Его первая полнометражная работа «Класс коррекции» взяла приз за лучший дебют на «Кинотавре» и главный приз на Международном кинофестивале в Карловых Варах. И о нем, 26-летнем, заговорили как о ярком режиссере и создателе нового стиля в российском кино.
В рамках фестиваля мобильного кино VOKA Smartfilm состоялись творческая встреча с Иваном И. Твердовским и специальный показ фильма «Подбросы».
Перед общением со зрителем у корреспондента «7 дней» была возможность немного поговорить с режиссером о неразвлекательном кинематографе.
– Сегодняшняя встреча называется «Авторское кино в современном искусстве». А разве может быть не авторское? У каждого художественного произведения есть создатель…
– Раньше развлекательный кинематограф и содержательный смежно существовали. Сегодня мы видим абсолютное расхождение: большой индустриальный кинематограф исключительно развлекательного свойства, и то, что мы называем авторским, – содержательное кино. У них разные принципы, задачи, мессенджеры и производство.
– Вы выбрали для себя авторское кино?
– Я, к сожалению, заложник этого. Во-первых, воспитан в семье, где отец – режиссер-документалист. Он меня этим «кормил». Потом поступил во ВГИК к Алексею Учителю, который занимается авторским кино. Не могу сказать, что у меня не было выбора, но оно изначально вызывало интерес, подпитывало. Кинематограф появился как документальный – «Выход рабочих с фабрики», «Прибытие поезда»… Документальное кино формирует тренды, которые потом подхватывают остальные кинематографии, в том числе и анимация. Такое кино ближе к насущным социальным вопросам. Мне кажется, что в любое время оно интереснее, чем художественное. Потому что говорит о нас.
– Вы и режиссер, и сценарист, и оператор, и художник… Один можете заменить съемочную группу?
– Мне это все вместе приписывают, потому что я когда-то занимался документальным кино. Собственно, с него и начинал. И до дебютной художественной картины «Класс коррекции» у меня было восемь документальных фильмов. В них был и художником, и сценаристом...
– Не боитесь, что кто-то из подростков, посмотрев, например, «Собачий кайф», захочет поиграть в такие же опасные игры?
– А кто-то из девушек прочтет «Анну Каренину» и прыгнет под поезд, а после знакомства с произведением Достоевского возьмет в руки топор… Нет, не боюсь.
Важно, чтобы после просмотра фильма появился запрос на саморефлексию. Особенно если это подросток, который сталкивается в жизни с тем, что есть в кино. Он задает себе вопросы: для чего я это делаю, что со мной происходит, чего мне не хватает?

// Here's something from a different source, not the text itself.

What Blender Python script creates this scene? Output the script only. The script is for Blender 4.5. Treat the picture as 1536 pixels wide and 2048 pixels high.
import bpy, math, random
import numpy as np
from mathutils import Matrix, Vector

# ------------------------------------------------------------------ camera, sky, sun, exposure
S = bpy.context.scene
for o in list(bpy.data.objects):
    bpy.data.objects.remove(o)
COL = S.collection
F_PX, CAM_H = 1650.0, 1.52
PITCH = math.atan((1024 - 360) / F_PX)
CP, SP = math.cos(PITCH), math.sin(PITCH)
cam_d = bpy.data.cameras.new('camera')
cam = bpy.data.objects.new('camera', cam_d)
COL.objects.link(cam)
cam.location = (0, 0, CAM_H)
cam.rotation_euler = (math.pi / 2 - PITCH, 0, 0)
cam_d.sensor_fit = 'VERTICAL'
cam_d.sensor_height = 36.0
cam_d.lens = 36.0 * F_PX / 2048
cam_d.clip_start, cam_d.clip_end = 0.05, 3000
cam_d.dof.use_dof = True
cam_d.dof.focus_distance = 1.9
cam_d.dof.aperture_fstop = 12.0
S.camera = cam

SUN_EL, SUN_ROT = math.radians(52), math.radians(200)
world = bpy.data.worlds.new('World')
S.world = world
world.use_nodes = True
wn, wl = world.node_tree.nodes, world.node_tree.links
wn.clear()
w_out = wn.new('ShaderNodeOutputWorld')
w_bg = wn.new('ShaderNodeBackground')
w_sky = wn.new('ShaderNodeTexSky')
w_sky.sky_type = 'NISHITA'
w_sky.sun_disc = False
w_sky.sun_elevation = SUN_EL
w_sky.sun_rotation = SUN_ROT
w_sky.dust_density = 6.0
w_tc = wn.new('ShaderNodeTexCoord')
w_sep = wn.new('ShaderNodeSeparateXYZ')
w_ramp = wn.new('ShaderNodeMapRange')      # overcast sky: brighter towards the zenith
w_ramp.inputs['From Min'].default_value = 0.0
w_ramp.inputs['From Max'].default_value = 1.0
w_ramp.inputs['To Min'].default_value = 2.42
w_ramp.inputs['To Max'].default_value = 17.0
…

Когда я делал фильм «Собачий кайф», нас очень вдохновляли ролики, которые мы видели на Ютьюбе. Снятые на мобильные, плохого разрешения. Подросток хотел сыграть в «собачий кайф» и покончил с собой – повесился в кадре. Мне хотелось использовать этот материал как хронику, но я понимал, что не могу его вставить в «тело» картины, потому что она живет по своей художественной стилистке, которую нельзя разрушить. Мы нашли место ролику в самом финале.
– Какие социальные проблемы хотели бы еще поднять в кино?
– Материал, над которым сейчас работаю, касается гендерного вопроса. История трансгендерной женщины, которая стала мужчиной и в нашей социальной реальности пытается заслужить право на любовь. Звучит просто и даже сопливенько, но там интересная человеческая история про взаимоотношение матери и сына. Я его называю сыном, хотя это дочь. Происходят очень важные вещи, про которые только один раз в жизни случается поговорить.
Фото предоставлено организаторами фестиваля
Заканчиваю работу над картиной «Конференция». Захват заложников в театральном центре на Дубровке в 2002 году – это самое страшное, что происходило в моем городе, практически рядом с моим домом. У нас погиб одноклассник. Это сильные воспоминания моего подросткового возраста.
Моя задача была уйти от документальной реальности, не реконструировать событие, а делать историю про людей, которые пропустили это событие через себя, через огромное временное окно – 17 лет прошло. Людей, которые не могут с этим справиться.